Still. . . The Outcome is Far from Certain

     While the situation looks promising for AMLO, a great deal can happen between now and the presidential election in 2018. The spectre of a left populist president coming to power has always caused considerable uneasiness among a wide swath of the public. If, as election day approaches, powerful business interests use their media connections to arouse fear among the undecided public, the extra voters needed to put AMLO over the top may not emerge or may dissipate. López Obrador will have to attract at least a portion of the country’s middle class, a group that has in recent years supported the centre/right National Action Party (PAN). The country’s lacklustre economic performance feeds into middle class securities, likely rendering this traditionally conservative group reluctant to vote for substantial change. At the same time, AMLO’s courting of the country’s business class is already alienating those among the left who fear (with some justification) that AMLO and Morena will eventually stray from promises of substantial change. 

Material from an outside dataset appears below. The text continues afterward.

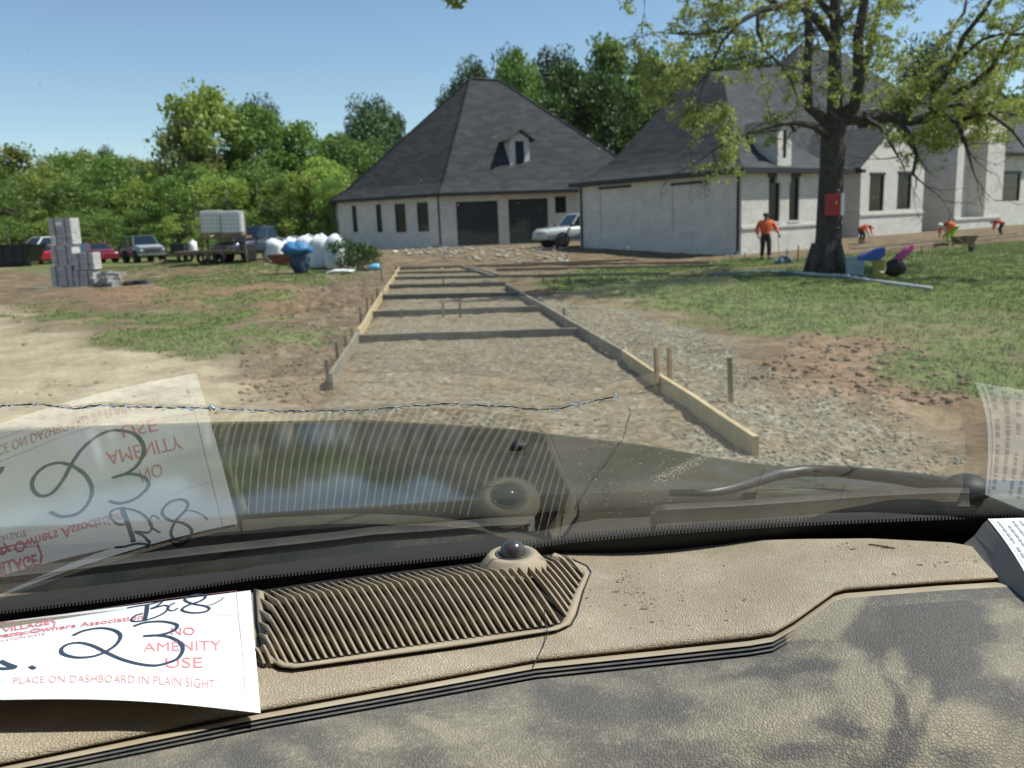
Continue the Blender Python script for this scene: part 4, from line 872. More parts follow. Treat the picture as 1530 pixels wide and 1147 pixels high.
# vent
nearl=[(330,1008),(395,993),(430,993),(600,968),(700,955),(840,932)]; farl=[(300,905),(390,884),(520,866),(600,856),(720,843),(830,828),(872,838)]
vent=[D(x,y,.002) for x,y in [(392,960),(402,984),(420,995),(440,997),(600,975),(700,961),(832,940),(850,932),(858,918),(880,856),(874,848),(828,827),(720,840),(600,853),(480,868),(386,882)]]
dv=MB(); dv.poly(vent); dfv=dv.build('defrost_vent',DKB,truck,recalc=False)  # flat dark sheet in place of the shaded cavity below the slats
rim=[(383,880),(386,930),(392,965),(402,986),(420,996),(440,998),(520,987),(600,976),(700,962),(832,941),(850,933),(858,918),(868,885),(880,856),(874,847),(828,826)]
rp=[]; 
for i in range(len(rim)-1):
    for k in range(4): a,b=rim[i],rim[i+1]; rp.append((a[0]+(b[0]-a[0])*k/4,a[1]+(b[1]-a[1])*k/4))
rp.append(rim[-1]); cx,cy=640,915
def inset(p,q):
    d=Vector((cx-p[0],(cy-p[1])*3)); d.normalize(); return (p[0]+d.x*q,p[1]+d.y*q*.75)
rows=[[D(*inset(p,-3),-.004) for p in rp],[D(*inset(p,-2),.0005) for p in rp],[D(*inset(p,0),.004) for p in rp],[D(*inset(p,9),.0045) for p in rp],[D(*inset(p,13),.001) for p in rp]]
MB().grid(rows).build('vent_rim',TANP,dfv,smooth=True,recalc=False)
MB().grid([[D(*inset(p,-5),.0009) for p in rp],[D(*inset(p,-2.2),.0013) for p in rp]]).build('vent_gap',BLK,dfv,recalc=False)
sl=MB(); 
def ribpts(xn):
    yn=interp(nearl,xn)-2; N_=D(xn,yn,.004); xf=xn-78-.04*(xn-600); yf=interp(farl,xf)+2; Fp=D(xf,yf-3,.001)
    if xf<384: tq=(384-xf)/(xn-9-xf); Fp=Fp.lerp(N_,min(.8,tq))
    if xn>838: 
        k=(xn-838)/ (930-838); ex=850+ (876-850)*k-4; ey=928-(928-856)*k; 
        N_=D(ex,ey,.004)
    return Fp,N_
xn=372
while xn<930:
    if xn<392: xn+=11.6; continue
    Fp,N_=ribpts(xn); xn+=11.6
    def pt(t):
        p=Fp.lerp(N_,t); hh=.0145*min(1,t/.38) if t<.38 else .0145*(1-((t-.38)/.62)**1.6); 
        if xn<520: hh*=.25+.75*min(1,max(0,(xn-385)/110))
        if xn>850: hh*=max(.35,1-(xn-850)/110)
        return p,hh
    w_=.00072; ts=[0,.1,.2,.3,.36,.38,.40,.43,.5,.6,.7,.8,.9,1]; L_=[];R_=[];LB=[];RB_=[]
    for t_ in ts:
        p,hh=pt(t_); ww=w_*(.8+.5*t_)
        L_.append(p+Vector((-ww,0,hh)));R_.append(p+Vector((ww,0,hh)));LB.append(p+Vector((-ww,0,hh-.006)));RB_.append(p+Vector((ww,0,hh-.006)))
    sl.grid([LB,L_,R_,RB_],flip=False)
sl.build('slats',TANP,dfv,recalc=False)
# sun sensor dome
q=D(767,846,.006); prof=[(0,.0),(.033,.0),(.0325,.002),(.024,.0125),(.0225,.0135),(.0165,.0135),(.016,.0125),(.012,.0128)]
se=MB().lathe(q,[(a,b) for a,b in prof[1:]],40).build('sun_sensor',TANP,dfv,smooth=True)
MB().lathe(q,[(.0125,.0125),(.0124,.016),(.0110,.021),(.008,.0247),(.004,.0265),(.0001,.027)],32).build('lens',mat('smoked_lens',(.06,.055,.05),.22,spec=.7,coat=.4),se,smooth=True)
MB().lathe(q,[(.0165,.0137),(.0170,.0142),(.0155,.0142),(.0128,.0130)],40).build('ring',mat('grey_ring',(.14,.14,.14),.4),se,smooth=True)
# windscreen
rows=[]
for zz in np.linspace(-.47,.30,30):
    r=[]
    for xx in np.linspace(-.62,.95,90):
        kk=.7712 if xx<0 else -.10; yy=.7051-.3036*zz+.0158*xx-kk*xx*xx+.1019*zz*zz-1.4*max(0,xx-.25)**2
        r.append(Vector((xx,yy,zz+CZ)))
    rows.append(r)
top=rows[-1]
for k in range(1,9): rows.append([p+Vector((0,-.036*k-.002*k*k,.032*k)) for p in top])  # unseen upper glass swept back so sun reaches the whole dash
ws=MB().grid(rows).build('windscreen',glassmat(),truck,smooth=True,recalc=False)
hdr=rows[-1]
# frit band
fl=[(-150,940),(0,913),(200,890),(380,862),(560,843),(700,829),(850,807),(1000,794),(1150,784),(1300,777),(1450,771),(1620,766)]
fx=list(np.arange(-150,1620,10)); mb=MB().grid([[G(x,interp(fl,x)+dy,.004) for x in fx] for dy in (0,15,40,90,150)])
for x in np.arange(-140,1600,5.2):
    y=interp(fl,x); mb.quad(G(x,y+1,.0042),G(x+2.6,y+1,.0042),G(x+2.9,y-5,.0042),G(x+.5,y-5,.0042))
mb.build('black_frit_band',BLK,truck,recalc=False)
# hidden well between dash and glass
MB().grid([[D(x,interp(far,x)+8,-.05) for x in xs],[D(x,interp(far,x)-40,-.07) for x in xs]]).build('defrost_well',DKB,truck,recalc=False)
# cracks
def crack(pts,r,m,seed,jit=1.2,step=5,label=None):
    rr=random.Random(seed); out=[]
    for i in range(len(pts)-1):
        a,b=pts[i],pts[i+1]; n=max(1,int(math.hypot(b[0]-a[0],b[1]-a[1])/step))
        for k in range(n): out.append((a[0]+(b[0]-a[0])*k/n+rr.uniform(-1,1)*jit*.3,a[1]+(b[1]-a[1])*k/n+rr.uniform(-1,1)*jit))
    out.append(pts[-1]); o=MB().tube([G(x,y,.002) for x,y in out],[r*rr.uniform(.5,1.3) for _ in out],5).build('crack',m,ws,smooth=True)
    if label:o['label']=label
    return out
CK=mat('crack_dark',(.03,.04,.045),.25); CL=mat('crack_bright',(.75,.85,.9),.15,metal=.6)
cpts=[(-40,606),(0,605),(60,602),(110,609),(150,603),(200,606),(310,608),(380,611),(430,612),(545,611),(600,606),(640,603),(680,601),(720,604),(760,606),(800,610),(830,609),(870,601),(920,591)]
crack(cpts,.00065,CK,1,1.0,label='long silvery crack across the windscreen')
mb=MB(); rr=random.Random(12)
for k in range(230):
    x=rr.uniform(0,922); y=interp(cpts,x)+rr.gauss(0,1.6); L=rr.uniform(1.5,9); a=G(x,y,.0028);b=G(x+L,y+rr.uniform(-1.5,1.5)+(interp(cpts,x+L)-interp(cpts,x)),.0028); mb.tube([a,b],rr.uniform(.00018,.0006),4)
for x in (316,): mb.blob(G(x,607,.003),(.0028,.0015,.0028),3,8,.3)
mb.blob(G(920,591,.003),(.003,.001,.0012),4,8,.3)
mb.build('crack_glints',CL,ws)
crack([(938,606),(942,614),(936,632),(930,655),(920,668),(905,690),(885,715),(868,742),(858,760)],.00032,CK,3,.8,label='thin dark crack dropping toward the hood')
crack([(1286,668),(1278,690),(1268,710)],.00022,CK,4,.6)
crack([(1262,725),(1254,745)],.0002,CK,5,.6)
crack([(1142,698),(1134,715),(1124,750)],.00022,CK,6,.6)
# dried smear of dirt on the glass
mb=MB(); rr=random.Random(3)
for k in range(520):
    t_=rr.random(); x=978+90*t_+rr.gauss(0,7); y=718-38*t_+abs(rr.gauss(0,1))*9*(1-t_*.7)-3; s=rr.uniform(.0002,.0006); p=G(x,y,-.003); mb.quad(p+Vector((-s,0,-s*.6)),p+Vector((s*1.4,0,-s*.3)),p+Vector((s,0,s*.7)),p+Vector((-s,0,s*.4)))
for k in range(150):
    x=rr.uniform(860,1010); y=rr.uniform(640,770); s=rr.uniform(.0001,.00035); p=G(x,y,-.003); L=rr.uniform(1,5); mb.quad(p+Vector((-s*L,0,-s*.5-s*L*.2)),p+Vector((s*L,0,s*L*.3)),p+Vector((s*L,0,s+s*L*.3)),p+Vector((-s*L,0,s*.4-s*L*.2)))
mb.build('dirt_smear',mat('dry_dirt',(.55,.50,.38),.9),ws,recalc=False)
# hair lying on the dash
tag(MB().tube([D(812,905,.012),D(815,930,.009),D(819,945,.004),D(812,965,.003),D(802,985,.003),D(795,1000,.001)],.00035,5).build('stray_hair',BLK),'thin dark hair curving over the vent rim and dash','hair')
tag(MB().tube([D(1298,813,padh(1298)+.001),D(1315,815,padh(1315)+.001),D(1337,819,padh(1337)+.001)],.0006,5).build('pine_needle',DKB),'short dark pine needle on the tan dash','needle')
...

     Nevertheless, circumstances have changed considerably from previous elections. At the time that NAFTA was signed, the Mexican establishment sold the agreement to the public as a panacea for the country’s poverty and low growth rates—signing on was supposed to bring Mexico into the developed world. It has taken time for the inadequacies of the neoliberal direction of previous administrations to become apparent. Now, however, more and more critics point to low economic growth rates, the decline in manufacturing employment and the absence of substantial and sustainable reductions in poverty as indicative of the failure of past economic policies. The final straw in this discouraging scenario, however, is the fact that the U.S. is now abandoning the very neoliberal economic formula that its economic and political leaders had so strenuously pushed on Latin American countries, including Mexico. We should therefore perhaps not be surprised if the Mexican public opts for something different in 2018.